Tuesday, February 11, 2014

LeeSaar's Grass and Jackals

Photo: Yi-chun Wu
LeeSaar's Grass and Jackals leads us on a brief journey from dark to light, guided by seven mysterious, ninja-like dancers. At seven members, the company—led by Lee Sher and Saar Harari, who don't perform— is larger than ever, and in its Joyce debut, it has chosen to go bigger in all respects, notably with set elements and lighting (by the noted designer Bambi). As the weight of these production pieces increases, the reliance on the dancers' interactions seems to proportionately diminish—more beauty for perhaps a bit less soul.

But the beauty is undeniably moving. The sinewy dancers slink, crouch, stand perfectly still, and confront us repeatedly with direct gazes. Their eyebrows are painted like Groucho Marx's, hair taut in ponytails, in a highly stylized yet minimal aesthetic. As practioners of gaga, made prevalent by Ohad Naharin, they succeed more than others who work in this style, keeping quirks and superfluous additions to a minimum. Their hips move freely, legs float in extensions, knees are ever bent and loose. They lean forward on splayed knees, or in splits, examining us. Quick rabbit punches and chuffs remind us of the Israeli Army stints the two choreographers underwent before moving to New York. A certain degree of this steeliness pervades the movement and underlying kinetic drama. The soundtrack is an eclectic melange of acoustic guitar, uptempo dance, shimmering ambient, and pop tune ("Princess Crocodile," incidentally the title of LeeSaar's upcoming work at BAC.)

Photo: Yi-chun Wu
The backdrop looks like an intricately textured cutaway cliff; it is lit with varied gemstone colors. The lighting can often capture only the dancers' faces, or it can expand to suffuse the whole enterprise with sunrise gold.

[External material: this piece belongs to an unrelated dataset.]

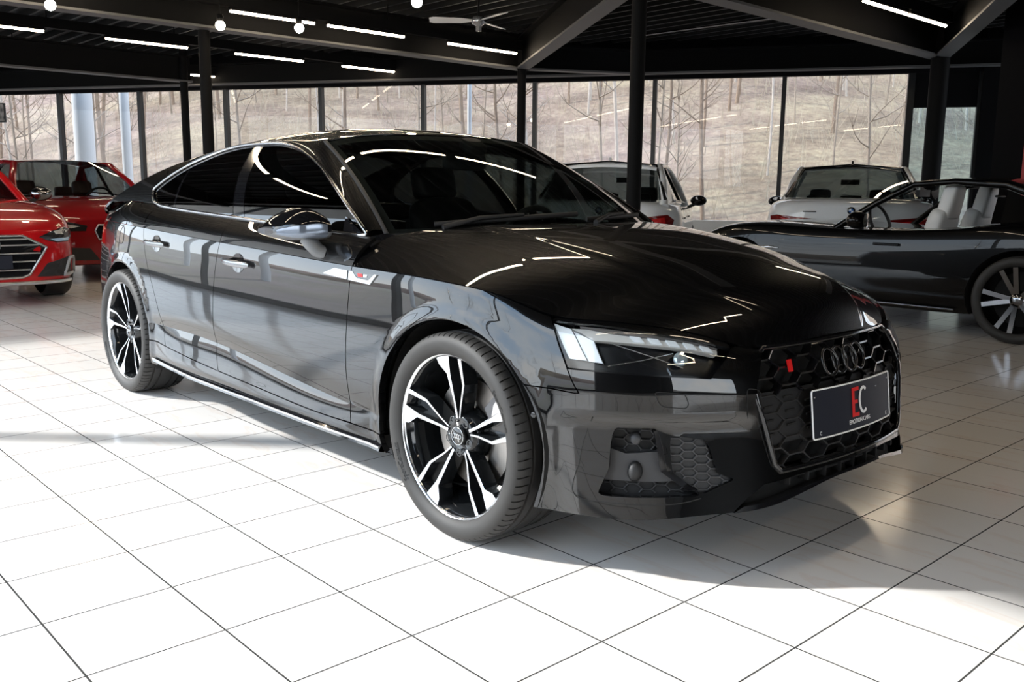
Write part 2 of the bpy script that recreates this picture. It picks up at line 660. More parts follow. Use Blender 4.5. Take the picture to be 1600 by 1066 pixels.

After a false ending, in which the seven lie in two diagonal lines, contracting slightly and collapsing again, one dancer, now in a butter-hued unitard, wafts her arms and moves with such rich intent that she appears to be underwater. Filaments begin to drip onto the stage apron, morphing from a liquid to something else, like cobwebs caught in a breeze, forming a transparent curtain wall. It is so beautiful that even after the curtain falls, the audience sits tranfixed.